Thursday 21 July 2016

ECB Precision Stimulus Can’t Duck Doubt on How Economy Works

In World Economy News 21/07/2016

ECB.jpg
Mario Draghi’s quantitative easing may look like a precise business; the underlying economics are anything but.
Two recent observations by the European Central Bank on output and employment highlight how monetary policy is far from an exact science, underlining the challenge that the institution’s president and his colleagues will face in their two-day meeting starting Wednesday. In evaluating their targeted strategies to boost the euro area’s feeble inflation rate, they have to measure the economy — and that’s the trouble.
It starts with a paper published on July 1 by researchers Marek Jarocinski and Michele Lenza on the size of the 19-nation currency bloc’s “output gap” — or the spare capacity in the economy. The conclusion that the gap could be as much as minus 6 percent of potential gross domestic product, compared with typical estimates closer to 2 percent, suggests that even the 80 billion euros ($88 billion) a month the ECB spends on stimulus isn’t nearly enough.
rre
Source: ECB, Jarocinski & Lenza 2016
“If you really believe that the output gap is minus 6 percent, then you should have thrown the kitchen sink at it a long time ago, if not the whole house,” said Richard Barwell, senior economist at BNP Paribas Investment Partners in London. “There’s no certainty about these things. If you genuinely don’t know, you can try to do too much and then correct later.

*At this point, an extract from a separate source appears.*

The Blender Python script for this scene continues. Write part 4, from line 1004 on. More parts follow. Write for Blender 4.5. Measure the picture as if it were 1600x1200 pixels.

If you do too little and the problem is this big, then you’re in a terrible world.”
Divergent Opinions
That the ECB can freely admit the divergence of opinion within its own ranks over such a first-order economic problem highlights the predicament for central bankers: unsure what’s happening but having to make policy anyway.
Economists surveyed by Bloomberg predict the Governing Council will keep interest rates and the pace of QE unchanged on Thursday, but act later in the year. When Draghi holds his press conference after the decision, he’ll probably reiterate his call for government support via a global alignment of monetary, fiscal and regulatory strategies.
Jarocinski and Lenza modestly conclude the possibility that “policies aimed at stimulating aggregate demand, including fiscal and monetary policies, should play an even more important role in the economic policy mix.”
Inferring how much slack there is left is one way to know when to pump up monetary support and when to let it out again. Another is to guesstimate how far the economy is from practical full employment, since inflation should rise after that point. Get those judgments wrong and too much, or too little, inflation could occur.
Reform Effect
So it doesn’t help that the second uncertainty-bomblet dropped by the ECB concerns the the non-accelerating inflation rate of unemployment — known as NAIRU, the level of joblessness at which inflation remains constant. The accounts of the June policy meeting released this month showed the Governing Council discussed the possibility that rate could be a lot lower than previously thought because of labor-market reforms undertaken in countries such as Spain.
“Structural reforms should have had a downward impact” on NAIRU, the accounts showed. “But it was difficult to quantify the impact.”
If the impact is big, the ECB is further away from being able to meet its inflation goal of just under 2 percent than it thought. Projections published in June show officials saw annual price growth, just 0.1 percent that month, rising to an average of 1.6 percent in 2018. A substantial downward revision to the outlook would inevitably lead to calls for more stimulus.
Taylor Trouble
No central banker worth his salt would say they could define precisely where NAIRU is, although most would assume that in the euro area it’s not far below the latest jobless rate of 10.1 percent. Bloomberg economists Maxime Sbaihi and Jamie Murray have calculated a NAIRU for Germany, France, Italy and Spain of around 9 percent, though again it’s hard to factor in structural changes in those economies.
rre1
There’s even less certainty about output gaps that Jarocinski and Lenza, like most economists, say are “unobservable.” Instead, modern policy-making is about using rules to get a feel of what’s needed, and then setting policy using judgment.
Martin Weale, a Bank of England policy maker, admitted as much in a speech in London on Monday when speaking about the Taylor Rule, a guide to setting interest rates that central banks often look at — and then ignore.
“The fact that statisticians cannot measure potential output raises questions about practical implementation,” Weale said. “But the principle of setting the interest rate with reference to inflation and the output gap has provided a useful reference point for economists.”
Be Pragmatic
The trickiness of measuring the euro area’s performance is compounded by the sheer variety of its 19 member economies. While Germany with record-low unemployment is probably close to running at full pelt, Italy and France are battling with structural difficulties that depress the region’s growth average.
For James Nixon, head of macro forecasting at Oxford Economics Ltd. in London, the differences in national performance are determined by real-world problems the ECB’s models can’t capture, like Italy’s banking woes. That means pragmatic policy makers may prefer to avoid theoretical controversies.
“The idea of being able to run the European economy by looking at the aggregate measures is problematic,” Nixon said. “The divergences have, if anything, gotten bigger.”